-- TASK REQUIREMENTS --
Print only the lines from the top of the data through the line with "return Matrix.Translation(p) @", both included, skipping every picture.

-- GIVEN MATERIAL --
────────

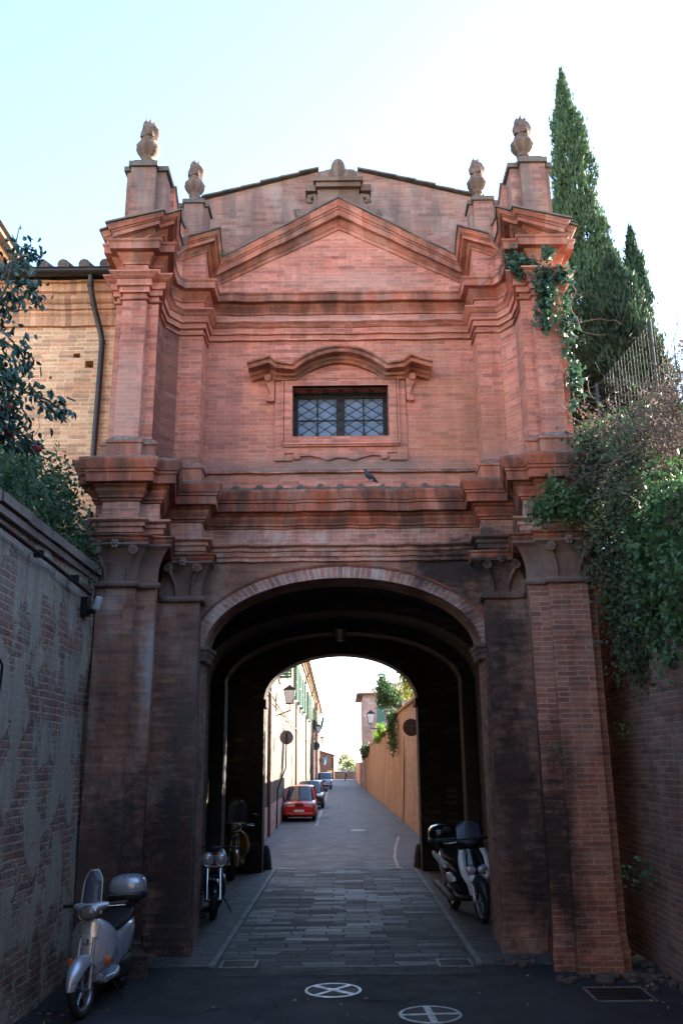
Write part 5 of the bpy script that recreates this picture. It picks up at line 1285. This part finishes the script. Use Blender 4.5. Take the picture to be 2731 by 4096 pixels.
def two_wheeler(name, F, R, wb, label, lean=0., cat='scooter'):
    f = Vector((F[0]-R[0], F[1]-R[1])); s = f.length/wb
    o = empty(name, ((F[0]+R[0])/2, (F[1]+R[1])/2, 0), math.atan2(-f.x, f.y), label, cat, 'parked two-wheelers', lean)
    o.scale = (s, s, s); return o
def steer_m(a, head=(0,.46,.95), axle=(0,.66,.27)):
    ax = (Vector(head)-Vector(axle)).normalized(); p = Vector(axle)
    return Matrix.Translation(p) @ Matrix.Rotation(a, 4, ax) @ Matrix.Translation(-p)

def scooter(F, R, label, paint, st, lean, style, name='motor_scooter', r=.27, screen=None, box=True, ground=0.):
    root = two_wheeler(name, F, R, 1.28, label, lean); root.location.z = ground
    SM = steer_m(st)
    wheel(root, (0,.64,r), r, .085, M['rim'], SM); wheel(root, (0,-.64,r), r, .095, M['rim'])
    # fork
    mb = MB(); mb.tube([(.075,.50,.74),(.085,.60,.44),(.085,.64,r)],[.022,.024,.03],8); mb.tube([(-.075,.50,.74),(-.085,.60,.44),(-.085,.64,r)],[.018,.02,.024],8); mb.cyl((-.10,.64,r),(.10,.64,r),.016,8)
    xf(mb, SM).build('fork', M['rim'], root, True)
    # mudguard
    mb = MB(); rg = []
    for k in range(13):
        a = rad(8+135*k/12); q = k/12; hw = .085*(.45+.55*min(1, q*3.0))*(1 if q < .8 else .9); rr = r+.045+.02*math.sin(q*PI)
        ring = []
        for j in range(9):
            u = -1+2*j/8; d = rr-.055*abs(u)**2.4*(1+.9*math.sin(q*PI)); ring.append((hw*1.15*u, .64+d*math.cos(a), r+d*math.sin(a)))
        for j in range(8,-1,-1):
            u = -1+2*j/8; d = rr-.012-.055*abs(u)**2.4*(1+.9*math.sin(q*PI)); ring.append((hw*1.08*u, .64+d*math.cos(a), r+d*math.sin(a)))
        rg.append(ring)
    mb.loft(rg); xf(mb, SM).build('mudguard', paint if style != 'maxi' else M['black_pl'], root, True)
    # leg shield
    if style == 'maxi':
        secs = [(.30,.10,.46),(.42,.19,.50),(.56,.25,.56),(.68,.24,.60),(.78,.21,.56),(.90,.16,.50),(.98,.10,.45)]
    else:
        secs = [(.38,.12,.50),(.44,.21,.51),(.53,.265,.51),(.64,.275,.495),(.76,.245,.47),(.85,.185,.45),(.91,.10,.435)]
    rg = []
    for z, hw, y in secs:
        ring = [(hw*u, y-1.5*hw*u*u*hw*2-.02*abs(u)**6, z) for u in [-1+2*j/10 for j in range(11)]]
        ring += [(hw*u*.93, y-.05-1.5*hw*u*u*hw*2, z) for u in [1-2*j/10 for j in range(11)]]
        rg.append(ring)
    shield = MB().loft(rg).build('leg_shield', paint if style != 'maxi' else M['black_p'], root, True)
    if style == 'classic':
        mb = MB(); pts = []
        for q in range(13):
            t = PI*q/12; u = -.11*math.cos(t) ; z = .86-.19*math.sin(t)**.7; y = np.interp(z, [.52,.63,.75,.84,.9], [.51,.495,.47,.45,.435])
            pts.append((u, y+.004-3*u*u*.9, z))
        mb.tube(pts, .0035, 5); mb.build('trim_line', M['iron'], shield, True)
        mb = MB()
        for k in range(5): w_ = .045-.009*abs(k-2); mb.tube([(-w_,.512-.005,.475+.014*k),(0,.516,.475+.014*k),(w_,.512-.005,.475+.014*k)],.004,5)
        mb.build('vent', M['iron'], shield, True)
        mb = MB(); mb.sup((0,.492,.715),(.012,.004,.014),1,None,10,6); mb.sup((0,.495,.69),(.026,.004,.004),.6,None,10,6); mb.build('badge', M['iron'], shield, True)
        for sg in (-1,1): MB().sup((sg*.205,.435,.50),(.032,.022,.042),.8).build('indicator', M['amber'], root, True)
    if style == 'maxi':
        for sg in (-1,1):
            mb = MB(); mb.loft([[(sg*(x+dx),y+dy,z) for dx,dy in ((-.075,.012),(.032,-.012),(.02,-.07),(-.05,-.05))] for x,y,z in ((.17,.49,.96),(.205,.53,.86),(.215,.56,.74),(.19,.59,.62),(.12,.585,.50),(.08,.54,.36))])
            mb.build('side_panel', paint, root, True)
            mb = MB(); mb.loft([sring(y, .035, z0, z1, .6, 12, sg*.2) for y, z0, z1 in ((.10,.50,.56),(-.05,.46,.62),(-.15,.5,.6))]); mb.build('side_panel', paint, root, True)
            mb = MB(); mb.loft([sring(y, .03, z0, z1, .6, 12, sg*.19) for y, z0, z1 in ((-.30,.64,.70),(-.5,.66,.78),(-.85,.76,.84))]); mb.build('side_panel', paint, root, True)
            MB().sup((sg*.085,.585,.70),(.075,.045,.05),.8,Matrix.Rotation(sg*-.35,3,'Y')).build('headlight', M['lens'], root, True)
            mb = MB(); mb.sup((sg*.10,.645,.40),(.018,.03,.09),.6); xf(mb, SM).build('fork_guard', paint, root, True)
        mb = MB(); mb.loft([sring(.57,.16,.50,.64,.7,12), sring(.66,.06,.53,.61,.7,12)]); mb.build('nose', paint, root, True)
    # headset with grips, levers
    hz = 1.0 if style != 'maxi' else 1.03
    mb = MB(); rg = []
    for x, y, z, a, b in ((-.20,.38,hz+.045,.03,.025),(-.15,.39,hz+.04,.05,.04),(-.08,.40,hz+.015,.095,.07),(0,.405,hz+.005,.105,.08),(.08,.40,hz+.015,.095,.07),(.15,.39,hz+.04,.05,.04),(.20,.38,hz+.045,.03,.025)):
        rg.append([(x, y+a*math.cos(t), z+b*math.sin(t)) for t in [2*PI*k/14 for k in range(14)]])
    mb.loft(rg); xf(mb, SM).build('headset', paint if style != 'maxi' else M['black_pl'], root, True)
    for sg in (-1,1):
        mb = MB(); mb.tube([(sg*.19,.38,hz+.045),(sg*.27,.345,hz+.05),(sg*.36,.30,hz+.045)],[.017,.019,.018],8); mb.sup((sg*.365,.297,hz+.045),(.012,.022,.022),.8,None,10,6)
        xf(mb, SM).build('grip', M['black_pl'], root, True)
    for sg in (-1,1): mb = MB(); mb.tube([(sg*.20,.42,hz+.035),(sg*.28,.40,hz+.03),(sg*.37,.35,hz+.025)],.006,5); xf(mb, SM).build('brake_lever', M['chrome'], root, True)
    if style != 'maxi':
        mb = MB(); mb.sup((0,.492,hz-.02),(.095,.05,.075),.95); hl = xf(mb, SM).build('headlight', M['lensdark'], root, True)
        mb = MB(); rg = []
        for k in range(29):
            t = 2*PI*k/28; rg.append([(.099*math.cos(t)+.008*math.cos(t)*math.cos(q), .497+.008*math.sin(q), hz-.02+.078*math.sin(t)+.008*math.sin(t)*math.cos(q)) for q in [2*PI*j/6 for j in range(6)]])
        mb.loft(rg, False); xf(mb, SM).build('rim', M['chrome'], hl, True)
    # screen
    if screen:
        h0, h1, hw = screen; mb = MB(); rows = []
        for k in range(10):
            q = k/9; z = h0+(h1-h0)*q; w_ = hw*(1-.12*q)*(1-max(0,q-.62)**2*4.2); rows.append([(w_*u, .46-.20*q*(h1-h0)*1.6-.05*u*u, z) for u in [-1+2*j/8 for j in range(9)]])
        n = 9; v = [p for r_ in rows for p in r_]; f = [(i*n+j,i*n+j+1,(i+1)*n+j+1,(i+1)*n+j) for i in range(9) for j in range(8)]
        mb.add(v, f, True); v2 = [(p[0]*.99,p[1]-.005,p[2]) for p in v]; mb.add(v2, [tuple(reversed(q)) for q in f], True)
        sc = xf(mb, SM).build('windscreen', M['screen'], root, True)
        edge = [rows[i][0] for i in range(10)]+[rows[9][j] for j in range(1,8)]+[rows[i][8] for i in range(9,-1,-1)]
        if style == 'classic': edge = [(-hw*1.12,.44,h0-.10)]+edge+[(hw*1.12,.44,h0-.10)]
        mb = MB(); mb.tube(edge, .007 if style == 'classic' else .004, 6); xf(mb, SM).build('screen_rim', M['screenrim'] if style == 'classic' else M['black_pl'], sc, True)
    # floor, rear body, seat
    mb = MB(); mb.loft([sring(y, hw, z0, z1, .4) for y, hw, z0, z1 in ((.46,.10,.30,.42),(.36,.17,.26,.34),(.05,.18,.25,.32),(-.12,.16,.24,.36))]); mb.build('floorboard', M['black_pl'] if style == 'maxi' else paint, root, True)
    if style == 'maxi': mb = body_loft([(.36,.10,.36,.62),(.15,.15,.34,.64),(-.1,.18,.32,.72),(-.45,.20,.42,.76),(-.75,.16,.56,.80),(-.98,.07,.70,.82)])
    else: mb = body_loft([(-.02,.10,.34,.60),(-.12,.15,.30,.70),(-.35,.185,.36,.76),(-.6,.175,.46,.77),(-.82,.12,.56,.76),(-.95,.05,.64,.73)])
    mb.build('body', paint if style != 'maxi' else M['black_p'], root, True)
    body_loft([(.02,.10,.66,.73),(-.12,.145,.70,.79),(-.4,.165,.73,.82),(-.62,.15,.75,.87),(-.84,.10,.77,.86)]).build('seat', M['seat'], root, True)
    mb = MB(); mb.sup((-.02,-.48,.27),(.12,.30,.12),.6); mb.tube([(0,-.3,.25),(0,-.64,r)],[.05,.05],8); mb.build('engine', M['black_pl'], root, True)
    mb = MB(); mb.tube([(.15,-.25,.22),(.16,-.45,.27),(.16,-.90,.36)],[.035,.055,.055],12); mb.build('exhaust', M['dull_steel'], root, True)
    mb = MB(); mb.tube([(-.10,.0,.25),(-.22,-.05,.02)],.012,6); mb.tube([(.0,-.45,.2),(.12,-.52,.01)],.012,6); mb.build('stand', M['iron'], root, True)
    MB().sup((0,-.955,.70),(.07,.02,.03),.6).build('tail_light', M['red'], root, True)
    if box:
        bc = (0,-.92,.98)
        mb = MB(); mb.sup((bc[0],bc[1],bc[2]),(.23,.20,.07),.55); mb.tube([(-.1,-.7,.84),(-.1,-1.05,.90)],.012,6); mb.tube([(.1,-.7,.84),(.1,-1.05,.90)],.012,6)
        tb = mb.build('top_box', M['black_pl'], root, True)
        MB().sup((bc[0],bc[1],bc[2]+.09),(.225,.195,.15),.72).build('lid', M['silver'] if style == 'classic' else M['black_p'], tb, True)
        mb = MB(); mb.box(-.18,.18,bc[1]+.19,bc[1]+.205,bc[2]+.02,bc[2]+.035); mb.build('reflector', M['rim'], tb, True)
    for sg in (-1,1):
        if style == 'maxi' or (style == 'modern'):
            mb = MB(); mb.tube([(sg*.18,.42,hz+.06),(sg*.30,.44,hz+.20)],.007,5); mb.sup((sg*.33,.44,hz+.22),(.065,.02,.045),.7); xf(mb, SM).build('mirror', M['black_pl'], root, True)
    return root
scooter((-2.45,9.02), (-2.37,10.16), 'silver scooter with tall clear windscreen and top box parked at the left pier', M['silver'], -.10, .05, 'classic', screen=(1.06,1.40,.115))
scooter((-2.27,19.2), (-2.28,20.35-.55), 'mustard yellow scooter with smoked windscreen deep in the left side of the tunnel', M['yellow_p'], .2, -.04, 'modern', screen=(1.05,1.50,.20), box=False).scale = (1.02,1.02,1.02)
scooter((1.99,13.7), (1.73,15.05), 'white and black maxi scooter with black top box on the right of the tunnel', M['white_p'], -.05, .06, 'maxi', r=.29, screen=(1.06,1.34,.19)).scale = (1.04,1.04,1.04)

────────

-- TASK RESPONSE --
Write part 5 of the bpy script that recreates this picture. It picks up at line 1285. This part finishes the script. Use Blender 4.5. Take the picture to be 2731 by 4096 pixels.
def two_wheeler(name, F, R, wb, label, lean=0., cat='scooter'):
    f = Vector((F[0]-R[0], F[1]-R[1])); s = f.length/wb
    o = empty(name, ((F[0]+R[0])/2, (F[1]+R[1])/2, 0), math.atan2(-f.x, f.y), label, cat, 'parked two-wheelers', lean)
    o.scale = (s, s, s); return o
def steer_m(a, head=(0,.46,.95), axle=(0,.66,.27)):
    ax = (Vector(head)-Vector(axle)).normalized(); p = Vector(axle)
    return Matrix.Translation(p) @ Matrix.Rotation(a, 4, ax) @ Matrix.Translation(-p)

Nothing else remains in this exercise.